Changed Behavior. Khoury asserts that the most reliable evidence to support the claim that one is not the same person that committed the unethical/illegal act is consistent changed behavior. Brandon Black, the author of Ego Free Leadership: Ending the Unconscious Habits that Hijack Your Business, describes layers of change that happened over many years of noticing undesired behaviors, identifying the core beliefs that led to those behaviors, and then changing both his beliefs and behaviors. And, Black notes that the change is like a ship changing course—the change seems imperceptible but at some point, one notices that the boat is heading a different direction.
Khoury’s three steps to determine accountability match well with the strategies of those of us who work in the world of transformational leadership and coaching for ethical maturity. First, we begin with the assumption that the process of growth doesn’t stop but continues for a lifetime. Personal growth progresses as we first become aware of both what we believe about our self and the others with whom we work and play. From that awareness, as appropriate, we can choose both new beliefs and new behaviors in order to continually grow and become a better version of ourselves.
As we evaluate whether someone is entitled to a more responsible position, whether we should place our trust in their leadership, or even if someone should be let out of prison, we have a record of their beliefs through what they have said as well as their behavior. We, however, must be willing to acknowledge and trust the change and not look only on the prior actions and the injury suffered as a result. For example, as those who work toward paroling people sentenced as teens will attest, one of the greatest barriers to finding someone is ready for parole is dealing with the unhealed wounds of those affected by the teenage behavior.
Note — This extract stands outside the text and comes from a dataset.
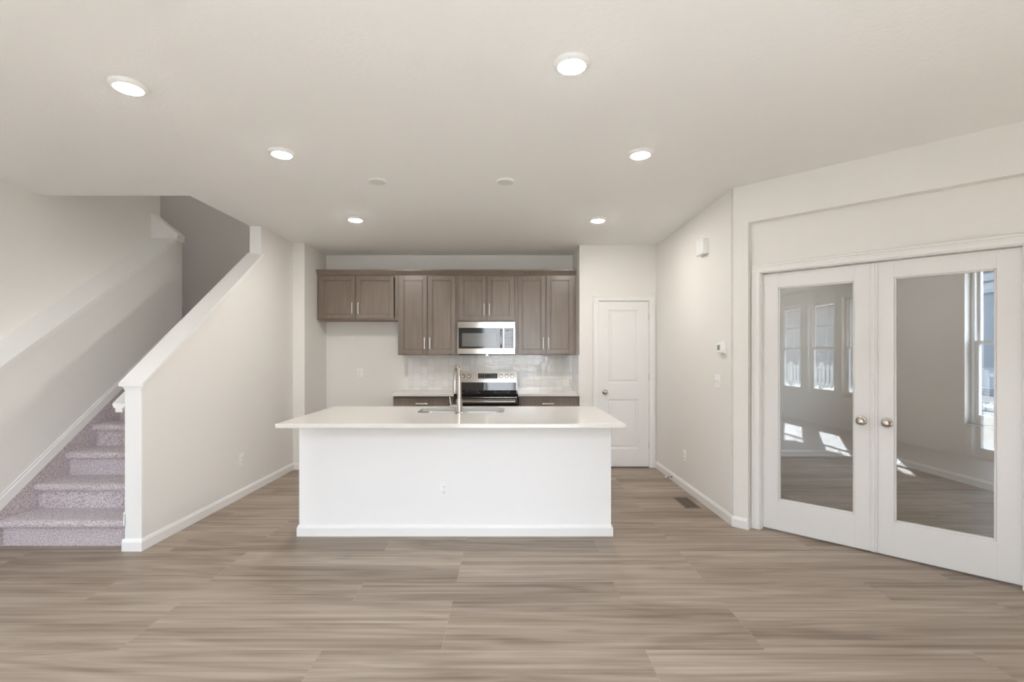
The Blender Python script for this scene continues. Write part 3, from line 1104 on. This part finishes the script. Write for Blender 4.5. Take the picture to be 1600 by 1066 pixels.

Whether Northam will continue as governor or Rao will be confirmed as a judge will depend on whether we as citizens actively engage the conversation about whether these two people have actually changed or whether we cling to feeling righteous about past injuries because of the old but newly revealed behavior. Clinging to hurt and feeling righteous may satisfy in the short-run, but in our hearts we all know that we have held beliefs and engaged in behaviors we may not want brought to the light. And those of us who have chosen a path of continued awareness and improvement, know how hard it is to become a better version of ourselves. That humility paves the way for forgiveness and reconciliation. And, perhaps, may be one of the keys to ending the divides tearing our country apart. As one man who was paroled after some 20 years after receiving a life sentence as a teen said, the catalyst for his change was his grandmother’s reminder that that every person is serving a life sentence. What matters is how we choose to use our time.